Confrontés à un tel défi, il faut rassembler toutes les bonnes volontés et affirmer la volonté d'articuler les initiatives parlementaires et gouvernementales.

- Il convient ici de rappeler que le Gouvernement a présenté en décembre 2017 un programme intitulé « Action Coeur de Ville ». Piloté par le ministre de la Cohésion des territoires, il concerne 222 villes ou binômes de villes sélectionnés le 26 mars 2018, sur proposition du ministre, par un comité national de pilotage. 5 milliards d'euros sur cinq ans seront mobilisés pour les études, l'ingénierie et la mise en oeuvre des projets. Les partenaires associés à cette initiative sont la Caisse des Dépôts (CDC), Action logement, l'Agence Nationale pour la Rénovation Urbaine (ANRU) et l'Agence nationale de l'habitat (Anah).

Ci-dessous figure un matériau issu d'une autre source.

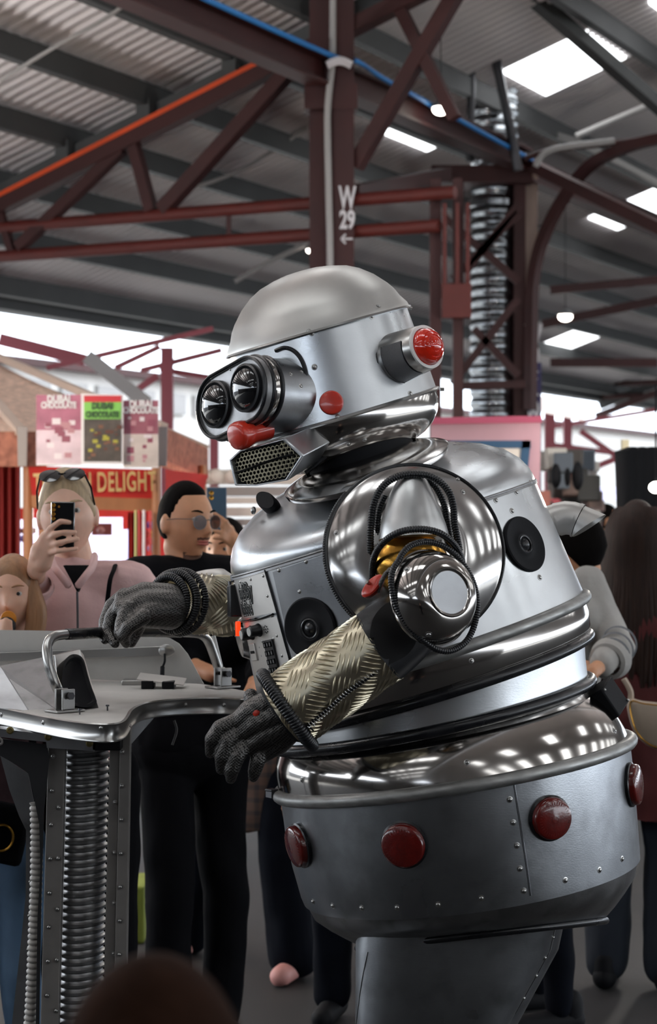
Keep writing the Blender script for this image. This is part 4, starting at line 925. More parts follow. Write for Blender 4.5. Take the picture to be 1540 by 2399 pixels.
# ================================================================ the robot's cart
TZ = 1.22
def T(px, py, z=TZ):
    y = (H-z)*F/(py-CY); return V(((px-CX)/F*y, y, z))
CT = thing('metal_cart', 'riveted metal cart with grab rail, curved table top and ribbed hose column', 'cart', (PR(200, 0).x, 4.35, 0))
out_px = [(-420, 1640), (-200, 1637), (-60, 1648), (0, 1659), (60, 1671), (120, 1683), (180, 1693), (235, 1698), (268, 1697), (287, 1690), (297, 1678), (303, 1667), (318, 1656), (345, 1647), (395, 1641), (450, 1638), (520, 1637), (575, 1640)]
edge = [T(*p) for p in out_px]; fr_edge = resample(spline(edge, 6), .008)
back = [T(596, 1632), T(585, 1621), T(540, 1612), T(470, 1602), T(215, 1590), T(-420, 1584)]
outline = fr_edge+back
b = MB(); b.loft([[p+V((0, 0, -.004)) for p in outline], outline], caps=(True, True)); b.build('table_top', M['table_metal'], CT, smooth=30)
b = MB(); band = resample(spline(edge+[T(596, 1632), T(585, 1621)], 6), .008)
def side(i):
    t = (band[min(i+1, len(band)-1)]-band[max(i-1, 0)]).normalized(); return V((t.y, -t.x, 0))
prof = [(-.001, .002), (.003, .0035), (.0055, .001), (.0045, -.002), (.003, -.004), (.003, -.028), (.0055, -.031), (.0055, -.034), (.002, -.036), (-.002, -.036)]
b.loft([[p+side(i)*o_+V((0, 0, z)) for o_, z in prof] for i, p in enumerate(band)], closed=False); SH['edge'] = b.bvh(); b.build('edge_band', M['steel'], CT)
for px, py in ((3, 1675), (101, 1693), (237, 1705), (436, 1652), (525, 1652)):
    l, n = hit('edge', px, py); place(riv_me, 'screw', l, fmat(Frame(l, n)), CT, .75)
for px, py in ((187, 1674), (252, 1665)):
    p = T(px, py); b = MB(); b.rev(Frame(p, (0, 0, 1)), [(.0018, 0), (.0018, .009), (.004, .010), (.0035, .013)], 10, caps=(True, True)); b.build('screw', M['dark_steel'], CT)
# back panel
def wp(pts, y0, y1=None): return [P(px, py, y0) for px, py in pts]
bp2 = [(-420, 1470), (-60, 1475), (130, 1478), (250, 1484), (360, 1489), (398, 1495), (420, 1508), (440, 1532), (478, 1603), (215, 1592), (-60, 1588), (-420, 1584)]
b = MB(); yb = 5.06; q = wp(bp2, yb); b.loft([q, [p+V((0, .004, 0)) for p in q]], caps=(True, True)); b.build('back_panel', M['table_metal'], CT, smooth=0)
b = MB(); a, c = P(-60, 1541, yb-.02), P(395, 1524, yb-.02); b.beam(a, c, .02, .024); b.build('panel_bar', M['steel'], CT, smooth=0, bevel=.002)
b = MB(); b.rev(Frame(P(391, 1524, yb-.03), (0, -1, 0)), [(.02, 0), (.02, .008), (.017, .01)], 24, sy=.8, caps=(True, True)); b.build('bar_end', M['steel'], CT)
b = MB(); b.tube(spline([P(386, 1532, yb-.05), P(386, 1550, yb-.06), P(380, 1568, yb-.06), P(380, 1592, yb-.08)], 6), .0028, 8); b.tube([P(381, 1562, yb-.06), P(380, 1592, yb-.08)], .0055, 8); b.build('power_lead', M['matt_black'], CT)
# phone clamp bracket lying at the back
b = MB(); tf = Frame(T(330, 1603), (0, 0, 1), (0, 1, 0)); b.box(tf, -.045, .03, -.03, .03, .0, .012); b.build('bracket_base', M['steel'], CT, bevel=.002)
b = MB(); tf = Frame(T(375, 1610), V((.12, -.1, 1)), (0, 1, 0)); b.box(tf, -.055, .06, -.05, .04, .02, .023); b.build('bracket_plate', M['spun_aluminium'], CT, smooth=0)
b = MB(); tf = Frame(T(372, 1612), (0, 0, 1), (0, 1, 0)); b.box(tf, -.04, -.01, -.03, .03, 0, .02); b.box(tf, .01, .04, -.03, .03, 0, .018); b.build('bracket_clamp', M['matt_black'], CT, bevel=.002)
# side wing panels
q1 = [P(-40, 1560, 4.55), P(0, 1560, 4.55), P(130, 1534, 4.55), P(140, 1668, 4.33), P(66, 1664, 4.33), P(0, 1575, 4.5), P(-40, 1570, 4.5)]
b = MB(); b.loft([q1, [p+V((.002, .004, 0)) for p in q1]], caps=(True, True)); b.build('wing_panel', M['dull_aluminium'], CT, smooth=0)
q1 = [P(-80, 1556, 4.52), P(2, 1563, 4.52), P(66, 1665, 4.32), P(-80, 1650, 4.32)]
b = MB(); b.loft([q1, [p+V((.002, .004, 0)) for p in q1]], caps=(True, True)); b.build('wing_panel', M['scuffed_aluminium'], CT, smooth=0)
# port box with oval opening
fA = [P(128, 1534, 4.42), P(186, 1521, 4.52), P(196, 1534, 4.53), P(234, 1668, 4.36), P(196, 1680, 4.3), P(142, 1672, 4.28)]
bk = [P(110, 1538, 4.62), P(168, 1524, 4.7), P(178, 1538, 4.7), P(214, 1650, 4.6), P(170, 1652, 4.55), P(120, 1650, 4.5)]
b = MB(); b.loft([bk, fA], caps=(True, True)); b.build('port_box', M['steel'], CT, smooth=0, bevel=.002)
pn = (fA[3]-fA[0]).cross(fA[1]-fA[5]).normalized(); pn = pn if pn.y < 0 else -pn
ov = [(147, 1570), (152, 1548), (166, 1534), (184, 1534), (197, 1547), (206, 1580), (215, 1610), (224, 1634), (226, 1646), (210, 1656), (186, 1656), (160, 1645), (150, 1625), (146, 1600)]
def onpl(px, py, off=0):
    d = (P(px, py, 1)-CAMP).normalized(); o_ = sum(fA, V((0, 0, 0)))/6+pn*off; return CAMP+d*((o_-CAMP).dot(pn)/d.dot(pn))
o1 = spline([V((*p, 0)) for p in ov], 4, True)
b = MB(); r0 = [onpl(p.x, p.y, .002) for p in o1]; r1 = [onpl(p.x, p.y, .012) for p in o1]; cc_ = sum(r1, V((0, 0, 0)))/len(r1)
b.loft([r0, r1, [p.lerp(cc_, .12) for p in r1], [p.lerp(cc_, .18)-pn*.006 for p in r1]], caps=(False, True)); b.build('port_pad', M['matt_black'], CT, smooth=50)
# rail
rail = [T(150, 1648)+V((0, 0, .03)), P(137, 1617, 4.33), P(118, 1570, 4.32), P(111, 1532, 4.33), P(113, 1508, 4.345), P(124, 1493, 4.36), P(145, 1487, 4.38), P(200, 1484, 4.44), P(300, 1480, 4.58), P(400, 1481, 4.72), P(455, 1483, 4.79), P(476, 1489, 4.82), P(490, 1506, 4.85), P(503, 1540, 4.87), P(516, 1580, 4.89), P(520, 1598, 4.9)]
rs_ = spline(rail, 8); b = MB(); b.tube(rs_, .0112, 16); b.build('rail', M['steel'], CT)
b = MB(); b.tube(rs_[50:76], .0125, 16); b.build('rail_grip', M['black_rubber'], CT, label='black sleeve on the rail')
b = MB(); b.tube([P(500, 1490, 5.0), P(527, 1600, 4.98)], .006, 10); b.build('brace_rod', M['white_plastic'], CT)
for (px, py) in ((152, 1668), (522, 1612)):
    base = T(px, py); b = MB(); tf = Frame(base, (0, 0, 1), V((.75, .66, 0)))
    b.box(tf, -.026, .026, -.036, .036, .001, .006); b.box(tf, -.016, -.010, -.016, .016, .006, .05); b.box(tf, .010, .016, -.016, .016, .006, .05); b.build('rail_clevis', M['steel'], CT, bevel=.0015)
    b = MB(); b.rev(Frame(tf.p(-.02, 0, .036), tf.X), [(.0085, -.004), (.0085, .0), (.005, .001), (.005, .04), (.0085, .041), (.0085, .046)], 6, caps=(True, True)); b.build('clevis_bolt', M['dark_steel'], CT, smooth=0)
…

Ce plan est assorti d'un support juridique qui figure à l'article 54 du projet de loi dit ELAN : un contrat unique et global pour porter chaque Opération de Requalification des Territoires (ORT). Je précise qu'il s'agit techniquement de rebaptiser le régime des opérations de requalification de quartier ancien dégradé (ORQAD) créé par la loi du 27 janvier 2017 relative à l'égalité et la citoyenneté et d'en faire un instrument encore plus transversal.

- Bien au-delà du champ couvert par le plan gouvernemental, l'initiative sénatoriale vise à proposer des dispositifs pour la revitalisation des centres-villes et centres-bourgs : pour ces cibles de taille plus petite, il faut une approche particulière. Certes le Gouvernement pourra faire observer que rien n'empêche d'autres villes que les 222 sélectionnées de signer une convention ORT, mais l'intérêt sera très limité puisqu'elles seront en dehors du programme financier de 5 milliards d'euros.

- Le constat et les objectifs de ces deux démarches sont donc consensuels et complémentaires et il faut les rassembler sous une bannière commune.